Goal of the exercise – Note each line where "from" appears, and copy it.
···
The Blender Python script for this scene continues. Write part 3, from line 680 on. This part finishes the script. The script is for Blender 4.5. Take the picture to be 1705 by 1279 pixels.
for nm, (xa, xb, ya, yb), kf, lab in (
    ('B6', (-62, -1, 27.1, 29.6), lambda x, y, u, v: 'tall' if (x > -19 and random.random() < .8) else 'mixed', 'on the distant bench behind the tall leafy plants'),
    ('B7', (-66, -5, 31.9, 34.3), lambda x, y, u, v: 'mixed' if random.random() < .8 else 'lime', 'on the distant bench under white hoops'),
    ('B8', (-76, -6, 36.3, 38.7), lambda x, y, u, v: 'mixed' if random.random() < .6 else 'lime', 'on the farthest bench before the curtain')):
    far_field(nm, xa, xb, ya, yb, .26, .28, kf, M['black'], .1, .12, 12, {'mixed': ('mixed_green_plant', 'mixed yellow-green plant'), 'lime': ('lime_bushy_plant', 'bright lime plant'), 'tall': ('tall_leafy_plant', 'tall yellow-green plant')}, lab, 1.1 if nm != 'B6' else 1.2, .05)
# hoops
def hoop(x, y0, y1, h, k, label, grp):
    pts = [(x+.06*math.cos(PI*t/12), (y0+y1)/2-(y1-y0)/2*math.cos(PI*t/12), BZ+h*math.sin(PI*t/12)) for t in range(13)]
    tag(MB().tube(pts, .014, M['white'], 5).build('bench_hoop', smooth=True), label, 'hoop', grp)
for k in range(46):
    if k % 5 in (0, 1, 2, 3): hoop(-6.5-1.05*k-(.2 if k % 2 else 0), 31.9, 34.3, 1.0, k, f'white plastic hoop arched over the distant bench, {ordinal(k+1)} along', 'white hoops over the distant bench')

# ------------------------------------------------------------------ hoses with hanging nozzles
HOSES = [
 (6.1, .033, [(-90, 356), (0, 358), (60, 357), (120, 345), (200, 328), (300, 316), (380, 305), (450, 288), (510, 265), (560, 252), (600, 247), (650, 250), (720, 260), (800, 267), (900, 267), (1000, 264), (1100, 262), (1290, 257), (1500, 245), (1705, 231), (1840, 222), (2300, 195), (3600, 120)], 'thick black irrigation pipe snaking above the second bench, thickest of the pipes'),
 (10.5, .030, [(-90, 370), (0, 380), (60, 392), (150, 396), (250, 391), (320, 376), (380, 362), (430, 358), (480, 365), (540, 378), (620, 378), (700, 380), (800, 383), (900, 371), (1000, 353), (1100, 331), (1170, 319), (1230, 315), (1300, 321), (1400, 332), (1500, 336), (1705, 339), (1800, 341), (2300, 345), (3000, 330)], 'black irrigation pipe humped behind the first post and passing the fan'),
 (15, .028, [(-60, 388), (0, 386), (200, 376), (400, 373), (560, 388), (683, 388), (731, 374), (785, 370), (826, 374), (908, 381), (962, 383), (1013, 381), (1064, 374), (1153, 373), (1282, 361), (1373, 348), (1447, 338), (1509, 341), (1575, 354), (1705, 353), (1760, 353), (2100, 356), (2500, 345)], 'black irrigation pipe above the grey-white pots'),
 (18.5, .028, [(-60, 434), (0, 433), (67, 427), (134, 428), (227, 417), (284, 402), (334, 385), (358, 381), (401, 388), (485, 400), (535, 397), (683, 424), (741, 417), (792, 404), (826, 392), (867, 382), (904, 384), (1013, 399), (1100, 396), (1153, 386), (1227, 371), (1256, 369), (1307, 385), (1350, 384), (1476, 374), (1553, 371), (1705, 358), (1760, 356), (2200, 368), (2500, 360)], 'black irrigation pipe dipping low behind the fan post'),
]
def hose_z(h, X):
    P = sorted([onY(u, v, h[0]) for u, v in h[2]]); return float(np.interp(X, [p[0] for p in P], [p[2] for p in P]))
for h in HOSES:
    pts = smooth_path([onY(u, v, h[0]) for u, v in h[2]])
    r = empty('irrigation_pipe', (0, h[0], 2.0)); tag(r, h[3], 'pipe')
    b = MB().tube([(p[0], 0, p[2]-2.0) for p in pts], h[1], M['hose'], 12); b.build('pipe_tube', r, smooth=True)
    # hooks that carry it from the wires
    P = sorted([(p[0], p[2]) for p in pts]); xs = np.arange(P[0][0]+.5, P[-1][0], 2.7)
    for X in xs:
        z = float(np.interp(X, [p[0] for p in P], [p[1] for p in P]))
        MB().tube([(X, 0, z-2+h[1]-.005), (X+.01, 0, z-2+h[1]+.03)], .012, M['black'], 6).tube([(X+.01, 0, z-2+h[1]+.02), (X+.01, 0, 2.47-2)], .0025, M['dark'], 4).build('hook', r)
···
Answer to this exercise –
The Blender Python script for this scene continues. Write part 3, from line 680 on. This part finishes the script. The script is for Blender 4.5. Take the picture to be 1705 by 1279 pixels.
    # hooks that carry it from the wires